- **Written instruction**
Go through the material and write it all out exactly, minus the pictures.

- **Given material**
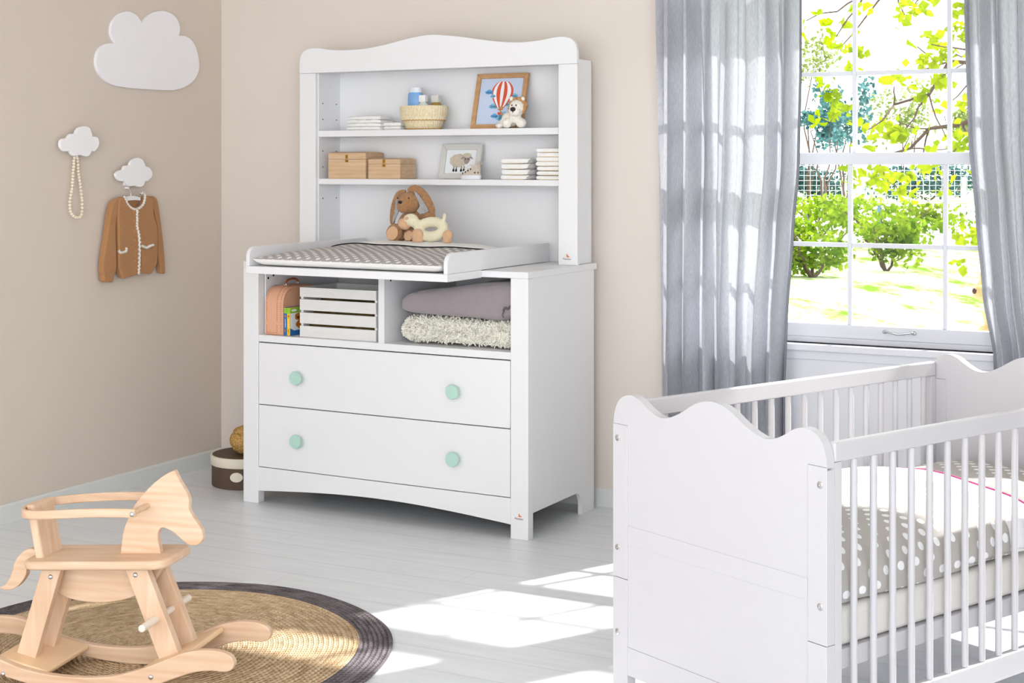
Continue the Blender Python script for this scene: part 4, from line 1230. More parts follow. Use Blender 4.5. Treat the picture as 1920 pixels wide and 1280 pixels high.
# cross outline (u, z) of the folded bundle, extruded back with a rolled front
bo_ = spline([(0.800, 0.880), (0.792, 0.905), (0.800, 0.932), (0.830, 0.955), (0.880, 0.966), (0.960, 0.975), (1.060, 0.992), (1.160, 1.006), (1.260, 1.016), (1.338, 1.014), (1.345, 0.960), (1.345, 0.890), (1.315, 0.872), (1.260, 0.858), (1.150, 0.862), (1.000, 0.866), (0.860, 0.868)], 4, True)
def roll_body(m, ol, y0, y1, rnd_r, n=8, mi=0, cz=0.93, cu=1.07, wr=0.0, seed=0):
    L = len(ol); rr = random.Random(seed); vs = []
    rows = []
    for k in range(n + 1):
        a = math.pi / 2 * k / n
        rows.append((y0 + rnd_r * (1 - math.sin(a)), 1 - 0.30 * (1 - math.cos(math.pi / 2 - a)) if False else 0.72 + 0.28 * math.sin(a) ** 0.7))
    rows = [(y0 + rnd_r * (1 - (1 - (q_ ** 5)) ** 0.5), q_) for q_ in [0.08 + 0.92 * k / n for k in range(n + 1)]]
    rows += [(y0 + rnd_r + (y1 - y0 - rnd_r) * k / 6, 1.0) for k in range(1, 7)]
    for y, s in rows:
        for x, z in ol:
            sx = 1 - (1 - s) * (0.12 if s > 0.8 else 0.12 + (0.8 - s) * 1.1)
            q = (cu + (x - cu) * sx, y, cz + (z - cz) * s)
            if wr: q = (q[0], q[1] + wr * noise.noise(Vector((q[0] * 6, seed, q[2] * 8))), q[2] + wr * 0.6 * noise.noise(Vector((q[0] * 5, q[1] * 6, seed))))
            vs.append(q)
    R_ = len(rows)
    fs = [(j * L + i, j * L + (i + 1) % L, (j + 1) * L + (i + 1) % L, (j + 1) * L + i) for j in range(R_ - 1) for i in range(L)]
    fs += [tuple(range(L)), tuple(range((R_ - 1) * L, R_ * L))]
    m.add(vs, fs, mi)
m = MB(); roll_body(m, bo_, 0.055, 0.42, 0.045, cz=0.93, wr=0.008, seed=3)
m.build('blanket_body', M_fel, bl, smooth=180)
m = MB()
pth2 = spline([(0.872, 0.962), (0.835, 0.951), (0.808, 0.930), (0.803, 0.905), (0.812, 0.884), (0.83, 0.874)], 10)
stitches([(x - 0.001, 0.070, z) for x, z in pth2], m, 0.0016, 0.0065)
m.build('stitched_edge', mat('dark_thread', '#3a3033', 0.8), bl)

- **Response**
Continue the Blender Python script for this scene: part 4, from line 1230. More parts follow. Use Blender 4.5. Treat the picture as 1920 pixels wide and 1280 pixels high.
# cross outline (u, z) of the folded bundle, extruded back with a rolled front
bo_ = spline([(0.800, 0.880), (0.792, 0.905), (0.800, 0.932), (0.830, 0.955), (0.880, 0.966), (0.960, 0.975), (1.060, 0.992), (1.160, 1.006), (1.260, 1.016), (1.338, 1.014), (1.345, 0.960), (1.345, 0.890), (1.315, 0.872), (1.260, 0.858), (1.150, 0.862), (1.000, 0.866), (0.860, 0.868)], 4, True)
def roll_body(m, ol, y0, y1, rnd_r, n=8, mi=0, cz=0.93, cu=1.07, wr=0.0, seed=0):
    L = len(ol); rr = random.Random(seed); vs = []
    rows = []
    for k in range(n + 1):
        a = math.pi / 2 * k / n
        rows.append((y0 + rnd_r * (1 - math.sin(a)), 1 - 0.30 * (1 - math.cos(math.pi / 2 - a)) if False else 0.72 + 0.28 * math.sin(a) ** 0.7))
    rows = [(y0 + rnd_r * (1 - (1 - (q_ ** 5)) ** 0.5), q_) for q_ in [0.08 + 0.92 * k / n for k in range(n + 1)]]
    rows += [(y0 + rnd_r + (y1 - y0 - rnd_r) * k / 6, 1.0) for k in range(1, 7)]
    for y, s in rows:
        for x, z in ol:
            sx = 1 - (1 - s) * (0.12 if s > 0.8 else 0.12 + (0.8 - s) * 1.1)
            q = (cu + (x - cu) * sx, y, cz + (z - cz) * s)
            if wr: q = (q[0], q[1] + wr * noise.noise(Vector((q[0] * 6, seed, q[2] * 8))), q[2] + wr * 0.6 * noise.noise(Vector((q[0] * 5, q[1] * 6, seed))))
            vs.append(q)
    R_ = len(rows)
    fs = [(j * L + i, j * L + (i + 1) % L, (j + 1) * L + (i + 1) % L, (j + 1) * L + i) for j in range(R_ - 1) for i in range(L)]
    fs += [tuple(range(L)), tuple(range((R_ - 1) * L, R_ * L))]
    m.add(vs, fs, mi)
m = MB(); roll_body(m, bo_, 0.055, 0.42, 0.045, cz=0.93, wr=0.008, seed=3)
m.build('blanket_body', M_fel, bl, smooth=180)
m = MB()
pth2 = spline([(0.872, 0.962), (0.835, 0.951), (0.808, 0.930), (0.803, 0.905), (0.812, 0.884), (0.83, 0.874)], 10)
stitches([(x - 0.001, 0.070, z) for x, z in pth2], m, 0.0016, 0.0065)
m.build('stitched_edge', mat('dark_thread', '#3a3033', 0.8), bl)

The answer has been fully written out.